Bill dies in committee but supporters say anti-soda legislation is just a matter of time.
The effort to pass a recently failed bill requiring health-warning labels on sugar-sweetened beverages in California is a marathon, not a sprint, said sponsoring Sen. Bill Monning.
"While it's obviously a disappointment that we don't have an immediate vehicle we won't just lie dormant. We will use 2016 to continue to educate members, and I think the most powerful persuasion for members here (is) in their districts," Monning told the CrossFit Journal on Jan. 15.
He might be right. On Jan. 13—the same day Monning withdrew Senate Bill 203 for consideration by the Senate Health Committee—Field Research Corp. released a statewide poll stating that 78 percent of voters support a warning label on sugary beverages. That's a slight increase from 2014, when 74 percent of California voters supported such a measure.

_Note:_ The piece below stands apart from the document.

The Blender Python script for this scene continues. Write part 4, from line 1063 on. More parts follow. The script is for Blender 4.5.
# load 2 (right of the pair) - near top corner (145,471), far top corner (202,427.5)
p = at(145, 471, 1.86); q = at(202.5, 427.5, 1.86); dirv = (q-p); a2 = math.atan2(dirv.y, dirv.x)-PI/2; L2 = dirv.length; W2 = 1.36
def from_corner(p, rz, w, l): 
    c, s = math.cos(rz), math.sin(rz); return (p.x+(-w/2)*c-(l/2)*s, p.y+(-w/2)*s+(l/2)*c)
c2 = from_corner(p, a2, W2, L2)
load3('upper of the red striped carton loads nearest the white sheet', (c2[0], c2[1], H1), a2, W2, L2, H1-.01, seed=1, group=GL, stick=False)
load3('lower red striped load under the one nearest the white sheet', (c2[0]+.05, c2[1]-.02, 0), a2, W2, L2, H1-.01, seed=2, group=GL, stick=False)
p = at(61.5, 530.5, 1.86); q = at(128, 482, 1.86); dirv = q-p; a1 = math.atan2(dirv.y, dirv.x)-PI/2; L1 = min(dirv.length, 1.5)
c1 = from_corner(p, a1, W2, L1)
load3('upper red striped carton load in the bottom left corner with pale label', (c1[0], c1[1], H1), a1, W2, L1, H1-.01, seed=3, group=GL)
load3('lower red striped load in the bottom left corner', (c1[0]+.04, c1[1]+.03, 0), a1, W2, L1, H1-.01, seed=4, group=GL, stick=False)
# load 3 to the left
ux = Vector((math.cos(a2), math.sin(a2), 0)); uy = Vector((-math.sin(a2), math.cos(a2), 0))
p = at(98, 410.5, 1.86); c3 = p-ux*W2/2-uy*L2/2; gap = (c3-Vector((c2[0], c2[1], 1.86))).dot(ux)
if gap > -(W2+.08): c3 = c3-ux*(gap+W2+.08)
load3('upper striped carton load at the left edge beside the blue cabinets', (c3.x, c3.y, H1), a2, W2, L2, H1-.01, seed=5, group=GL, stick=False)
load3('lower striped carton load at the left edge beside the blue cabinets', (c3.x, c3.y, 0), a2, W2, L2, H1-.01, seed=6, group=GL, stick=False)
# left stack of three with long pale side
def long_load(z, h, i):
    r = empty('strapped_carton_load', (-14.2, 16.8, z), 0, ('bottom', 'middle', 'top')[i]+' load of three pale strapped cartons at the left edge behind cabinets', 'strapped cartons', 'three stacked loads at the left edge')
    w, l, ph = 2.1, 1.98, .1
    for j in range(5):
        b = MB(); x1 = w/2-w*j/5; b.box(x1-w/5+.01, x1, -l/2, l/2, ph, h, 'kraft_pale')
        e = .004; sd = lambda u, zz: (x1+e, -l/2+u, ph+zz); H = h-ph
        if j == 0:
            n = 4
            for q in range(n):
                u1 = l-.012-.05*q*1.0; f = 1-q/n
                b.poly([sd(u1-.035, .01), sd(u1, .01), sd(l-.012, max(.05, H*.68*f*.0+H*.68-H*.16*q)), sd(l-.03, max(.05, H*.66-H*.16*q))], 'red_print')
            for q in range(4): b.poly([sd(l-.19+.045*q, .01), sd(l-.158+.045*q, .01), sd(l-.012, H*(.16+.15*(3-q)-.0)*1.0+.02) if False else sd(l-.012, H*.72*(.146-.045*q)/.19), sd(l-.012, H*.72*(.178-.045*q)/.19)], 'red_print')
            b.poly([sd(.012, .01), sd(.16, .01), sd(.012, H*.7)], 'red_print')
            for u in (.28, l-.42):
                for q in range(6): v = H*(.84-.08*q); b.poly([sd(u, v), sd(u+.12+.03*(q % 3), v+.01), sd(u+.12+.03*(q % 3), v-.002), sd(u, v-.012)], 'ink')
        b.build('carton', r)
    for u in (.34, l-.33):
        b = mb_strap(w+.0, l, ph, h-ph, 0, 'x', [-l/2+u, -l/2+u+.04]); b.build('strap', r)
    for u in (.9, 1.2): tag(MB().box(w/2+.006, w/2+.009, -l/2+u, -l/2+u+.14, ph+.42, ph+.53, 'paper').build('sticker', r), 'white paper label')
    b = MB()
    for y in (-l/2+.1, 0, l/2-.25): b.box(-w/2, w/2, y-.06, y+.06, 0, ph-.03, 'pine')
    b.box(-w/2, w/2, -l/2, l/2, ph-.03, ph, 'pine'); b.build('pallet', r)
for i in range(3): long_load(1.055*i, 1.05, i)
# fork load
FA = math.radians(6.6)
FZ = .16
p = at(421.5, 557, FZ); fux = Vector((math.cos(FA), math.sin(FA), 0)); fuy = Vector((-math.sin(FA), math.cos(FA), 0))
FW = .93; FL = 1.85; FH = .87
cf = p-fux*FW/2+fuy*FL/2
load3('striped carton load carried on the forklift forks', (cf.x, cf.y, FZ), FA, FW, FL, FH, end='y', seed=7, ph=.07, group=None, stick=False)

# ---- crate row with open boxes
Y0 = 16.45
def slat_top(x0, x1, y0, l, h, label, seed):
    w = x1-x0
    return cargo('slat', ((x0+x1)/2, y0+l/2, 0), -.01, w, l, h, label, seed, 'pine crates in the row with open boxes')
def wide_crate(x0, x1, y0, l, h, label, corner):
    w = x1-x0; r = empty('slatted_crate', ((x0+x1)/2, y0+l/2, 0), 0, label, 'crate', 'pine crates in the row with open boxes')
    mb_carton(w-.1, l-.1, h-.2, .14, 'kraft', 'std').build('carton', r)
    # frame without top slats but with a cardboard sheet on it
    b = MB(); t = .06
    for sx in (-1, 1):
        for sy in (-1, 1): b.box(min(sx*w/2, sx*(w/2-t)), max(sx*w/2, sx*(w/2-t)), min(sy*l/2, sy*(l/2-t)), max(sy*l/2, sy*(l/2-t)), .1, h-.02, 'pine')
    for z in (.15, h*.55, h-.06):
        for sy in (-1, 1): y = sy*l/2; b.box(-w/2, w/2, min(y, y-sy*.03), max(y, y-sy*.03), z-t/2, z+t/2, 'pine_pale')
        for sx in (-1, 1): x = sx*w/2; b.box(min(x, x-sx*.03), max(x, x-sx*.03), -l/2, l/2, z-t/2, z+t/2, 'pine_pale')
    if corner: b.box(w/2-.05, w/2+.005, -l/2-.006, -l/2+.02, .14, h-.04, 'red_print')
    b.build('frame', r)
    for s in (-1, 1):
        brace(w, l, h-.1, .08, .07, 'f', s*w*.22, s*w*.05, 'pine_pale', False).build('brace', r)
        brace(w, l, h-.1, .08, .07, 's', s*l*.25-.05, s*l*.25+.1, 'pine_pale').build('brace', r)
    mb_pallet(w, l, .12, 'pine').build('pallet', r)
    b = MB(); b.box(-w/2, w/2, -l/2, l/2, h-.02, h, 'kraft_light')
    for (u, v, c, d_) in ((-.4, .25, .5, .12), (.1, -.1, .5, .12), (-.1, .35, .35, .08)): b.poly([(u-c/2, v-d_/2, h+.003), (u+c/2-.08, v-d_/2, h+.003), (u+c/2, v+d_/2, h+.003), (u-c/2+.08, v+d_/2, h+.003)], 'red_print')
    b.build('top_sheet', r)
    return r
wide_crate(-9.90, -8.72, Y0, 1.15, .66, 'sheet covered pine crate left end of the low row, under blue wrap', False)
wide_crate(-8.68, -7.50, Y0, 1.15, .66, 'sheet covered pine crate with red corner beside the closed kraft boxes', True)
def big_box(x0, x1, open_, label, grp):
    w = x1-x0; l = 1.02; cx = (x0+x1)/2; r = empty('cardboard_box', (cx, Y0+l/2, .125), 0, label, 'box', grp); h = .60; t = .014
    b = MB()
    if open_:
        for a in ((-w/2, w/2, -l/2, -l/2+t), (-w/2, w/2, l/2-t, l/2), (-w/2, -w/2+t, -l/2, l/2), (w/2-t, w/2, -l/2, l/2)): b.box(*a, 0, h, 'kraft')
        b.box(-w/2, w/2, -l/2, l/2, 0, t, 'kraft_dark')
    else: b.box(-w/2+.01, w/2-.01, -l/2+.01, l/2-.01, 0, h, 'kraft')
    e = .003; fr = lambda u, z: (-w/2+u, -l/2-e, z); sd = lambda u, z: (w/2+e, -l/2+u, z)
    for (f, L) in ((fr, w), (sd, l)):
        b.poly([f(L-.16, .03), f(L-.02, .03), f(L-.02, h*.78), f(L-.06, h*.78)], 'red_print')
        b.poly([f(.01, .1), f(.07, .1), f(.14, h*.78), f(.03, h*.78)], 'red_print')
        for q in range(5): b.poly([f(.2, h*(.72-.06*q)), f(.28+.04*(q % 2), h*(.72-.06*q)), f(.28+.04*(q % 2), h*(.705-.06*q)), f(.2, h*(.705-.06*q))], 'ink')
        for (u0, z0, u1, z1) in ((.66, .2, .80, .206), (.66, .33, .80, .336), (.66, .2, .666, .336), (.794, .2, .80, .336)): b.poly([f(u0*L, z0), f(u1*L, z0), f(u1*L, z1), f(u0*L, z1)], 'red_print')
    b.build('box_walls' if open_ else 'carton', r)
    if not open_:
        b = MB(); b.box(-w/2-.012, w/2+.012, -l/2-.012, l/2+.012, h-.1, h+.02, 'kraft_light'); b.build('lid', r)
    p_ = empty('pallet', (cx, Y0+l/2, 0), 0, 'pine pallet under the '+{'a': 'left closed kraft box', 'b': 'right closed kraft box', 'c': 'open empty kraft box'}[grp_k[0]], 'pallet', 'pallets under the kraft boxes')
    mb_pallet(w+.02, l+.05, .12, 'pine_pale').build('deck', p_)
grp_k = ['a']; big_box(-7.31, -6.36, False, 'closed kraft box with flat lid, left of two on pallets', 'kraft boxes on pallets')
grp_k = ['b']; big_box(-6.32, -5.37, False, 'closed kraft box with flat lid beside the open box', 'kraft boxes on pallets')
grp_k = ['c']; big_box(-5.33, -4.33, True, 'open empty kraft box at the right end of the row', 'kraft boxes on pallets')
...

Monning, a Democrat from Carmel and the Senate majority leader, first introduced the Sugar-Sweetened Beverages Safety Warning Act in February 2013 as Senate Bill 1000. The bill passed the Senate but ran out of time during the regular legislative session before the House could consider it. In February 2015, Monning again introduced the act—this time as SB 203. It failed to make it out of the Senate Health Committee.
Although Monning didn't have the votes in the Health Committee to get the legislation to the Senate floor this year, he said he remains cautiously optimistic about 2017, when lawmakers will receive new committee assignments.
"My intent (is) let's use the 2016 campaign season to inject it as a campaign issue in California," he said.